Hiding executable code within a target program so it is difficult to detect, remove, or alter through reverse engineering
Intellectual property protection of software remains a priority for the commercial sector because counterfeiting and piracy erode profits and market share, ultimately causing impacts on companies, consumers, and governments.
Watermarking (proving digital ownership) and obfuscation (hindering adversarial reverse engineering) is currently used to provide some level of deterrence against this. This project will investigate novel methods of software protection, hiding executable programs within other executable code.
Goals
Executable steganography is potentially an anti-reverse engineering technique and a way to watermark software. We aim to produce viable methods for hiding executable code, expand the state-of-the-art for this style of program protection, while also characterizing its effectiveness based on capacity, robustness, detectability, invisibility, and resilience.

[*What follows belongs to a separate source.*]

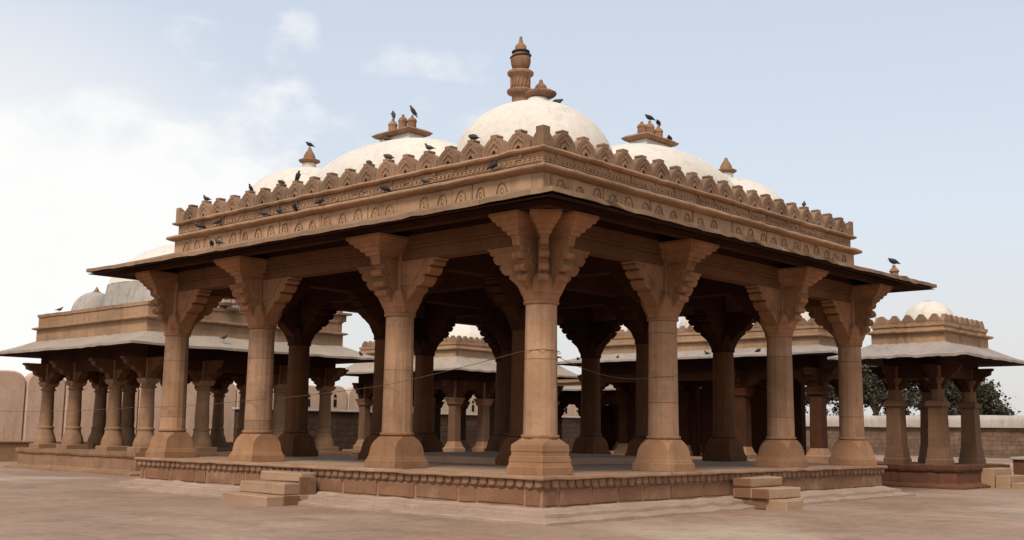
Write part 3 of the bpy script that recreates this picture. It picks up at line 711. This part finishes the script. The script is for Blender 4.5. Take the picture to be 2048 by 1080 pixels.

Collaboration with the University of South Alabama.
Both UNO and USA bring key opportunities for broader impacts of this research. Both have a rich tradition of meeting the needs of diverse student bodies, both are in EPSCoR states, with numerous students coming from rural areas. Both universities have extensive K-12 STEM outreach and Scholarship for Service students preparing for future cybersecurity careers. Our team can directly engage students in the research as part of their academic programs via course projects, senior capstone exercises, and labs.
Sponsor
This work is partially funded by National Science Foundation awards 1811560 and 1811578 in the NSF 17-576 Secure and Trustworthy Cyberspace (SaTC) program.